• Brief: Identify all lines of the data containing the string "this" and copy them.

• Stored items:
+---+
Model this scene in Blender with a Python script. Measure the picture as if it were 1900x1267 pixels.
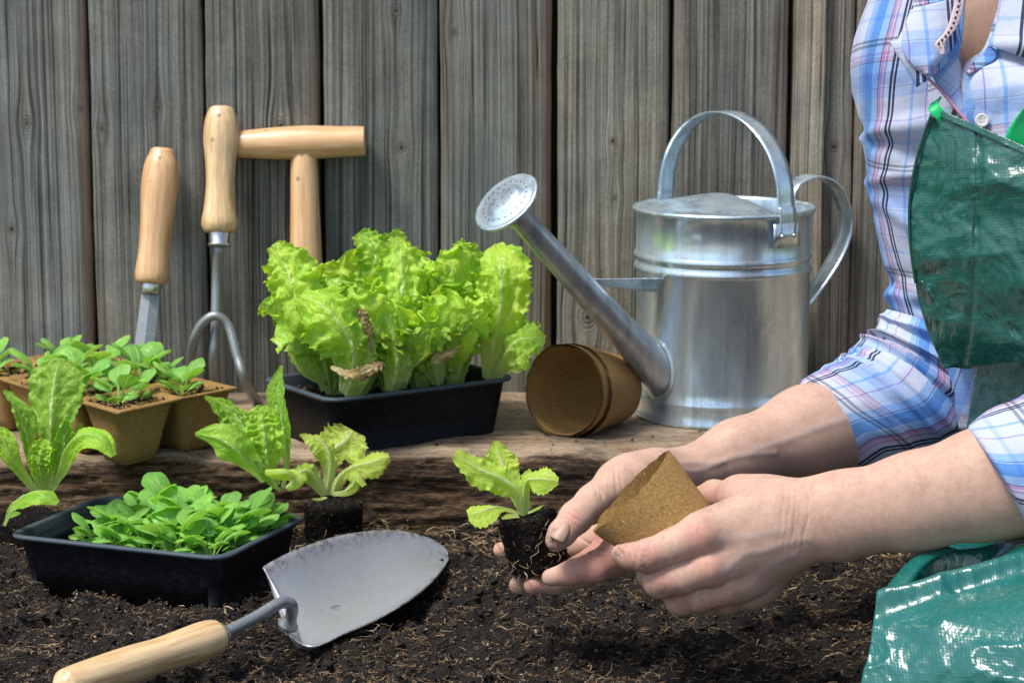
import bpy, math, random
import numpy as np
from mathutils import Vector, Matrix
R = math.radians
sc = bpy.context.scene
for o in list(bpy.data.objects): bpy.data.objects.remove(o)
# ---------------------------------------------------------------- camera
CZ, PITCH, FPX = 0.48, R(9.8), 4500.0
cam = bpy.data.objects.new('camera', bpy.data.cameras.new('camera'))
sc.collection.objects.link(cam); sc.camera = cam
cam.location = (0, 0, CZ); cam.rotation_euler = (R(90) - PITCH, 0, 0)
cam.data.sensor_width = 36; cam.data.lens = 36 * FPX / 1900
cam.data.clip_start = 0.05; cam.data.clip_end = 400
cam.data.dof.use_dof = True; cam.data.dof.focus_distance = 1.62; cam.data.dof.aperture_fstop = 20
# ---------------------------------------------------------------- world and sun
SUN_EL, SUN_AZ = 62, -55          # azimuth measured from the camera's back (-y) towards +x
w = bpy.data.worlds.new('World'); sc.world = w; w.use_nodes = True
wn = w.node_tree; wn.nodes.clear()
sky = wn.nodes.new('ShaderNodeTexSky'); sky.sky_type = 'NISHITA'; sky.sun_disc = False
sky.sun_elevation = R(SUN_EL); sky.air_density = 1.0; sky.dust_density = 2.5; sky.ozone_density = 1.0
bgn = wn.nodes.new('ShaderNodeBackground'); bgn.inputs['Strength'].default_value = 0.13
wo = wn.nodes.new('ShaderNodeOutputWorld')
wn.links.new(sky.outputs[0], bgn.inputs[0]); wn.links.new(bgn.outputs[0], wo.inputs[0])
sd = Vector((math.sin(R(SUN_AZ)) * math.cos(R(SUN_EL)), -math.cos(R(SUN_AZ)) * math.cos(R(SUN_EL)), math.sin(R(SUN_EL))))
sky.sun_rotation = math.atan2(sd.x, sd.y)
sl = bpy.data.objects.new('sun', bpy.data.lights.new('sun', 'SUN')); sc.collection.objects.link(sl)
sl.data.energy = 2.9; sl.data.angle = R(17); sl.data.color = (1.0, 0.97, 0.915)
sl.rotation_euler = sd.to_track_quat('Z', 'Y').to_euler(); sl.location = (0, 0, 4)
sc.view_settings.view_transform = 'Standard'; sc.view_settings.look = 'None'
sc.view_settings.exposure = 0.55; sc.view_settings.gamma = 1
sc.cycles.max_bounces = 8; sc.cycles.transparent_max_bounces = 8
sc.cycles.use_denoising = True
# ---------------------------------------------------------------- geometry helpers
cp, sp = math.cos(PITCH), math.sin(PITCH)
FW = np.array([0, cp, -sp]); UP = np.array([0, sp, cp]); RT = np.array([1.0, 0, 0]); C0 = np.array([0, 0, CZ])
def ray(px, py): return FW + (px - 950) / FPX * RT - (py - 633.5) / FPX * UP
def P(px, py, Y):                       # the point seen at (px, py) of the photograph that stands at depth Y
    r = ray(px, py); return C0 + r * (Y / r[1])
def G(px, py, z):                       # the point seen at (px, py) at height z
    r = ray(px, py); return C0 + r * ((z - CZ) / r[2])
def depth(p): return float((np.asarray(p) - C0) @ FW)
def RP(px, p): return px * depth(p) / FPX   # a length of px pixels at point p
rng = np.random.default_rng(7)
def unit(v):
    v = np.asarray(v, float); return v / (np.linalg.norm(v) + 1e-12)
_H = np.random.default_rng(3).random(4096).astype(np.float32)
def vnoise(x, y, z=0.0, s=0):
    x = np.asarray(x, float); y = np.asarray(y, float); z = np.asarray(z, float) + np.zeros_like(x)
    xi, yi, zi = np.floor(x).astype(int), np.floor(y).astype(int), np.floor(z).astype(int)
    fx, fy, fz = x - xi, y - yi, z - zi
    fx, fy, fz = [f * f * (3 - 2 * f) for f in (fx, fy, fz)]
    def h(a, b, c):
        k = (a * 73856093) ^ (b * 19349663) ^ (c * 83492791) ^ (s * 2654435)
        k = (k ^ (k >> 13)) * 1274126177
        return _H[(k ^ (k >> 16)) & 4095]
    r = 0
    for a in (0, 1):
        for b in (0, 1):
            for c in (0, 1):
                r = r + h(xi + a, yi + b, zi + c) * (fx if a else 1 - fx) * (fy if b else 1 - fy) * (fz if c else 1 - fz)
    return r * 2 - 1
def fbm(x, y, z=0.0, o=4, s=0, g=0.5):
    r, a, f = 0, 1.0, 1.0
    for i in range(o):
        r = r + a * vnoise(x * f, y * f, np.asarray(z) * f, s + i * 7); a *= g; f *= 2.03
    return r
COL = sc.collection
def root_of(o):
    while o.parent: o = o.parent
    return o
def link(o, parent=None):
    COL.objects.link(o)
    if parent is not None: o.parent = parent
    return o
def tag(o, label=None, cat=None, group=None, kind=None):
    if label: o['label'] = label
    if cat: o['category'] = cat
    if group: o['group'] = group
    if kind: o['kind'] = kind
    return o
def thing(name, label, cat, loc=(0, 0, 0), group=None):
    o = bpy.data.objects.new(name, None); link(o); o.location = tuple(loc); o.empty_display_size = 0.02
    return tag(o, label, cat, group)
def mk(name, V, F, m=None, parent=None, uv=None, attrs=None, smooth=True, org=None, kind=None, mats=None, fmat=None):
    """one mesh object from world-space vertices; its origin is its root's origin (or org)"""
    V = np.asarray(V, float)
    if org is None: org = np.array(root_of(parent).location) if parent is not None else np.zeros(3)
    org = np.array(org, float)
    me = bpy.data.meshes.new(name)
    if isinstance(F, np.ndarray):
        n, k = F.shape
        me.vertices.add(len(V)); me.vertices.foreach_set('co', (V - org).astype(np.float32).ravel())
        me.loops.add(n * k); me.loops.foreach_set('vertex_index', F.astype(np.int32).ravel())
        me.polygons.add(n); me.polygons.foreach_set('loop_start', np.arange(0, n * k, k, dtype=np.int32))
        me.update(calc_edges=True)
    else:
        me.from_pydata((V - org).tolist(), [], [list(f) for f in F]); me.update()
    if uv is not None:
        l = me.uv_layers.new(name='UVMap'); vi = np.empty(len(me.loops), np.int32); me.loops.foreach_get('vertex_index', vi)
        l.data.foreach_set('uv', np.asarray(uv, np.float32)[vi].ravel())
    for k2, a in (attrs or {}).items():
        at = me.attributes.new(k2, 'FLOAT', 'POINT'); at.data.foreach_set('value', np.asarray(a, np.float32))
    if smooth: me.polygons.foreach_set('use_smooth', np.ones(len(me.polygons), bool))
    for mm in (mats or ([m] if m else [])): me.materials.append(mm)
    if fmat is not None: me.polygons.foreach_set('material_index', np.asarray(fmat, np.int32))
    me.update()
    o = bpy.data.objects.new(name, me); link(o, parent)
    if parent is None: o.location = tuple(org)
    if kind: o['kind'] = kind
    return o
def gridf(nu, nv, wrap=False):
    """faces of a (nu x nv) vertex grid, index i*nv+j; wrap joins j"""
    i, j = np.meshgrid(np.arange(nu - 1), np.arange(nv if wrap else nv - 1), indexing='ij')
    j2 = (j + 1) % nv
    return np.stack([i * nv + j, i * nv + j2, (i + 1) * nv + j2, (i + 1) * nv + j], -1).reshape(-1, 4)
def cat_mesh(parts):
    Vs, Fs, n = [], [], 0
    for v, f in parts: Vs.append(v); Fs.append(np.asarray(f) + n); n += len(v)
    return np.concatenate(Vs), np.concatenate(Fs)
def crom(pts, n):
    """Catmull-Rom resample of control rows to n rows"""
    p = np.asarray(pts, float)
    if p.ndim == 1: p = p[:, None]
    k = len(p); t = np.linspace(0, k - 1, n); i = np.minimum(t.astype(int), k - 2); f = (t - i)[:, None]
    e = np.vstack([2 * p[0] - p[1], p, 2 * p[-1] - p[-2]])
    a, b, c, d = e[i], e[i + 1], e[i + 2], e[i + 3]
    return 0.5 * (2 * b + (c - a) * f + (2 * a - 5 * b + 4 * c - d) * f ** 2 + (3 * b - a - 3 * c + d) * f ** 3)
def lin(pts, t):
    pts = sorted(pts); return np.interp(t, [p[0] for p in pts], [p[1] for p in pts])
def frame(ax):
    a = unit(ax); r = np.array([0, 0, 1.0]) if abs(a[2]) < 0.9 else np.array([0, 1.0, 0])
    x = unit(np.cross(r, a)); return x, np.cross(a, x), a
def lathe(p0, p1, prof, n=32, cap=True):
    """turned solid about p0->p1; prof = [(t along the axis in metres, radius)]"""
    p0 = np.asarray(p0, float); x, y, a = frame(np.asarray(p1) - p0)
    th = np.linspace(0, 2 * np.pi, n, endpoint=False); V = []
    for t, r in prof: V.append(p0 + a * t + r * (np.cos(th)[:, None] * x + np.sin(th)[:, None] * y))
    V = np.concatenate(V); F = [tuple(f) for f in gridf(len(prof), n, True)]
    if cap: F.append(tuple(range(n))[::-1]); k = (len(prof) - 1) * n; F.append(tuple(range(k, k + n)))
    return V, F
def tube(pts, r, n=10, cap=True, flat=None):
    """round tube along points; r scalar or list; returns quads only (ends pinched)"""
    p = np.asarray(pts, float); m = len(p); r = np.broadcast_to(np.asarray(r, float), (m,)).copy()
    T = np.gradient(p, axis=0); T /= np.linalg.norm(T, axis=1)[:, None] + 1e-12
    x, y, _ = frame(T[0]); V = []; th = np.linspace(0, 2 * np.pi, n, endpoint=False)
    for k in range(m):
        x = unit(x - T[k] * (x @ T[k])); y = np.cross(T[k], x)
        V.append(p[k] + r[k] * (np.cos(th)[:, None] * x + np.sin(th)[:, None] * y))
    if cap:
        V = [np.repeat(p[:1], n, 0)] + V + [np.repeat(p[-1:], n, 0)]; m += 2
    return np.concatenate(V), gridf(m, n, True)
def ribbon(pts, side, wid, th):
    """flat strap along pts: side vectors per point, width and thickness; closed box section"""
    p = np.asarray(pts, float); m = len(p); S = np.array([unit(s) for s in np.broadcast_to(side, (m, 3))])
    T = np.gradient(p, axis=0); T /= np.linalg.norm(T, axis=1)[:, None]
    N = np.cross(S, T); wid = np.broadcast_to(wid, (m,))[:, None]
    prof = [(-1, -1), (-.93, 1), (-.6, 1), (-.5, 1.7), (-.38, 1), (.38, 1), (.5, 1.7), (.6, 1), (.93, 1), (1, -1), (.5, -.4), (-.5, -.4)]
    V = np.stack([p + S * wid * .5 * a + N * th * .5 * b for a, b in prof], 1).reshape(-1, 3)
    F = [tuple(f) for f in gridf(m, len(prof), True)]
    F += [tuple(range(len(prof)))[::-1], tuple(range((m - 1) * len(prof), m * len(prof)))]
    return V, F
def sphere(c, r, n=12, m=8, sc3=(1, 1, 1)):
    th = np.linspace(0, 2 * np.pi, n, endpoint=False); ph = np.linspace(0.001, np.pi - 0.001, m)
    V = np.stack([np.outer(np.sin(ph), np.cos(th)), np.outer(np.sin(ph), np.sin(th)), np.outer(np.cos(ph), np.ones(n))], -1).reshape(-1, 3)
    return np.asarray(c) + V * r * np.array(sc3), gridf(m, n, True)
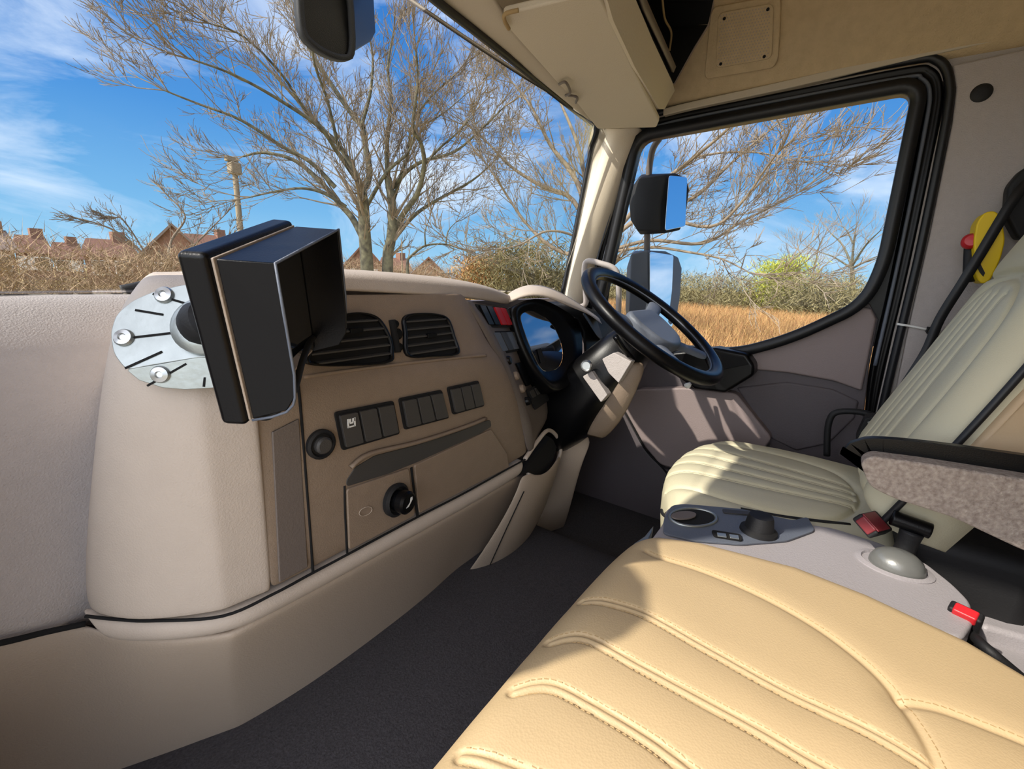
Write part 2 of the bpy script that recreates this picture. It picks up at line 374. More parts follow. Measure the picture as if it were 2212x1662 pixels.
+---+
• Task solution:
Model this scene in Blender with a Python script. Measure the picture as if it were 1900x1267 pixels.
Write part 2 of the bpy script that recreates this picture. It picks up at line 374. More parts follow. Measure the picture as if it were 2212x1662 pixels.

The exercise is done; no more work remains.